Carbon Market Awaits a Regulatory Kick-off
The North American voluntary carbon offset market had been evolving toward a pre-compliance market in anticipation of state, regional and federal cap-and-trade systems. The recession has battered the voluntary carbon markets (as well as the EU ETS market), but Waxman-Markey’s passage by the House in June 2009 accelerated the trend to a pre-compliance market, in which higher prices are paid for those offsets deemed to be closest to what would be required under a regulated system. Waxman-Markey would instruct the EPA to issue offset credits for some precompliance offset projects created before 2009—up to 1%, or 46 million tons, of the total cap in 2012, the first year of the compliance period. To qualify, the offset projects must meet rigorous standards, and many analysts have interpreted the provision to mean that only offsets registered or approved by the California Climate Action Registry, which is transitioning to the Climate Action Reserve (CAR), and Regional Greenhouse Gas Initiative (RGGI) will qualify.

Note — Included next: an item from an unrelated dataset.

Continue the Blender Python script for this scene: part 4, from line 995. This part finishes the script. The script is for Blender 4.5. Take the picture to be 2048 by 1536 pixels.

Utilities Wrestle with Buy or Build in Renewables
Utility-scale renewable energy development emerged under the Public Utility
Regulatory Policy Act of 1978, which forced utilities to buy electricity from wind farms and other “qualifying facilities.” Now that wind power in particular has matured as a power technology, more utilities are motivated to own their own wind power assets. Legislation enabling utilities to receive the investment tax credit for solar PV assets has led to increasing utility investment in that technology. A core motivation for utilities is increasing returns to shareholders; not only do they not earn returns on power purchase agreements, but PPAs can be considered a form of debt that impacts credit ratings.
Public Power Utilities Weigh Options to Meet Renewables Targets
Like their investor-owned counterparts, many publicly owned utilities will be sharply challenged by climate-change and energy policies like those in Waxman-Markey. Nationwide, 46% of publicly owned utilities’ generation is from coal-fired power plants, and in some regions the percentage is higher than 75%. While they have access to tax-exempt debt financing to build renewable energy assets, public power entities can’t readily utilize the tax credits that independent power producers and investor-owned utilities can receive for solar, wind and other renewable assets. Additionally, in some of the 29 states with renewable energy standards, publicly owned utilities are exempted or allowed leniency, hence compliance with a national RES would require some public power utilities to build renewable energy assets or procure of renewable power or renewable energy credits (RECs) faster than IOUs in the same state.